Jim Andersen

Jim Andersen
Marin Rowing Association Varsity Boys Coach & Master Men's Coach

There's a lot that all of us know about Jim Andersen. He's a stellar coach, leading both the MRA Varsity Junior Boys' and Men's Masters' team to gold numerous times, he's quick to smile, good with dogs, great with the junior boys, and his voice carries (which is a very good thing when you're sculling and he's out with his team).

Unbeknownst to most club members, as a child Jim was left on the boathouse doorstep in a suitcase. He emerged and eventually became a fixture at the club!

But there are a few things you may not know. For example, a major San Rafael thoroughfare bears his family's name; Jim began his rowing career at age 13, weighing in at a trim 77 pounds; and he was once the stroke of a bantamweight eight and was the bantamweight single sculling champion in British Columbia.

To help connect some of the dots, here's a little history. Jim grew up in San Rafael where his father was city manager. At age eight, Jim lost his father, who passed away, and in recognition of the senior Andersen's contribution to the community, San Rafael named a street after him (the now well-known Andersen Drive). At age 12, Jim begged his mother to let him accompany his best friend and attend Shawnigan Lake School, a private high school 20 miles north of Victoria, British Columbia. Jim's mother, who worked as an assistant to the principal at a local school, sacrificed to make it happen and the rest, as they say, is history.

Jim went off to Shawnigan and it was there that he caught the rowing bug, or more accurately, the rowing bug caught him.

"Some of the seniors who were on the crew team quickly recognized my 'talent'," says Jim, pointing to his mouth. "I was loud enough and small enough for coxing and they recruited me."

As an eighth grader, Jim coxed the varsity boys' four. By freshman year, he was coxing the varsity eight. Jim led the team to victory many times during his four years as the varsity eight cox and traveled and competed with the team on two European tours and twice at the Henley Royal Regatta.


Here is Jim coxing the Shawnigan varsity 8+ at the Henley Royal Regatta in 1975, when he was 14 years old.

College brought him back to the U.S. where he enrolled as a freshman at University of California at Berkeley.

"I got the call two weeks before school was to begin," says Jim. "I'd met Coach Gladstone but wasn't too confident about my chances of getting into Cal. As it turned out, one of their recruits opted not to attend and Gladstone remembered me. I was thrilled."

As the junior varsity coxswain for Cal, Jim racked up two Pac 10 titles and a silver at IRAs. In 1982, Jim decided to take a year off college. He wasn't exactly sure what he was going to do until someone asked him if he'd ever considered coaching. Two days later, Jim was the head coach at California Maritime Academy and that one-year off turned into a six-year hiatus during which Jim coached at University of California Santa Barbara as the freshman coach.


Jim at the 1985 San Diego Crew Classic.

Jim returned to Cal in 1988 to finish his degree in political economy of natural resources (PENR), and after finishing he worked in San Francisco as a group insurance account manager for MetLife for ten years.

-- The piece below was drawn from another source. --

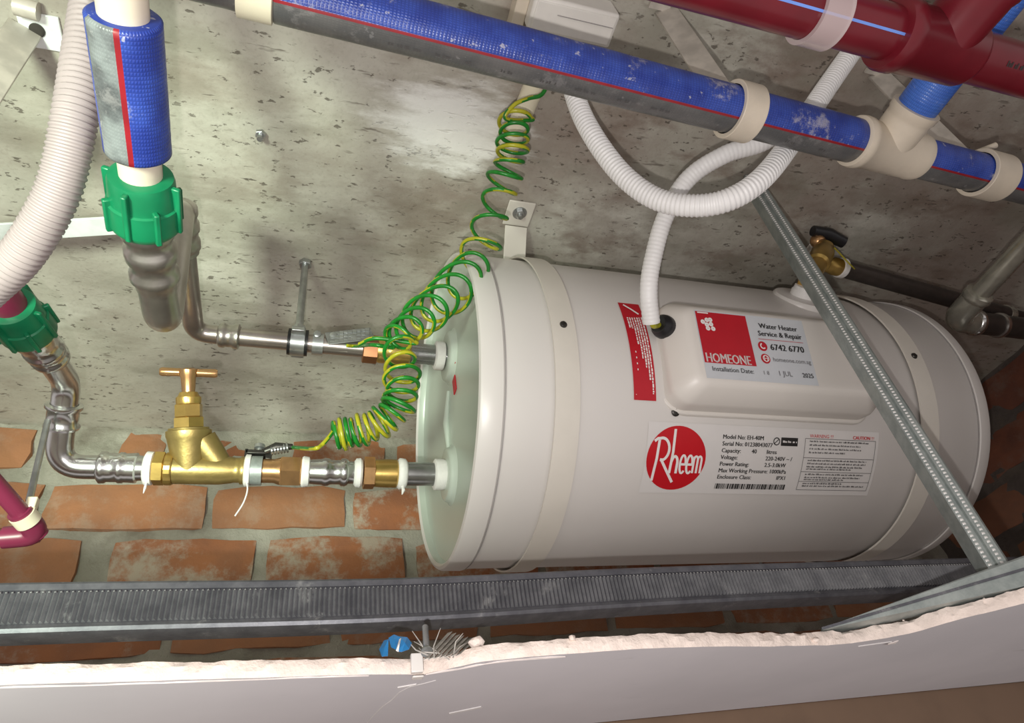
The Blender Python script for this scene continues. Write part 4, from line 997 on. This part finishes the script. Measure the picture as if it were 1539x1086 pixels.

But the rowing bug wasn't finished with Jim. In the fall of 1991, he got a call from George Livingston asking if he would help coach at Marin. Fifteen years later, he's made the transition from helper to coach, and has created several gold-medal teams in the process.

Asked what some of the highlights of his MRA career are and Jim becomes uncharacteristically quiet.

"That is tough," he says. "There are so many great memories that it's really hard to list them all."

Pushed a little further, Jim mentions the 2004 lightweight juniors team that won nationals. "We'd come in third, we'd come in second, and that year we got first," says Jim. "It was a concerted effort and they had worked hard for it for years. The whole team contributed to that success."

He also recalls taking two junior eights to Henley in 2001 as one of the best trips he's taken in his life. "That was the year that they got silver at nationals in Cincinnati," he says "And the trip just added to the whole experience."


Besides rowing, Jim is also passionate about baseball and golf. Here he is at an A's game.

As for highlights in his career with masters, Jim is quick to mention the 2005 World Masters Games in Edmonton and this year's gold at San Diego crew classic. "Every year we get stronger and better," he says. "Kent Mitchell is now looking to race us rather than vice versa."

What has been the biggest plus about being at MRA? Jim says that he's been so lucky to work with a string of great coxswains. "I've had some of the best in the sport," he says. "It's phenomenal to see where the MRA alum go."

This past summer, Jim attended the wedding of two former MRA juniors, Karl Betram and Meghan Kay, who both rowed for MRA in the late '90s. It was a great moment says Jim and a reminder of how wonderful it is to be a part of the history at MRA.

"It's a honor to be involved with something so incredible. I met R.C. Cumming in '77 and I've known Lou Lindsey -- the former MRA coach -- for years. I've seen the tradition of great coaches at MRA and I'm humbled to be part of it," says Jim. "It's a thrill to see this boathouse continue to produce great rowers and teams."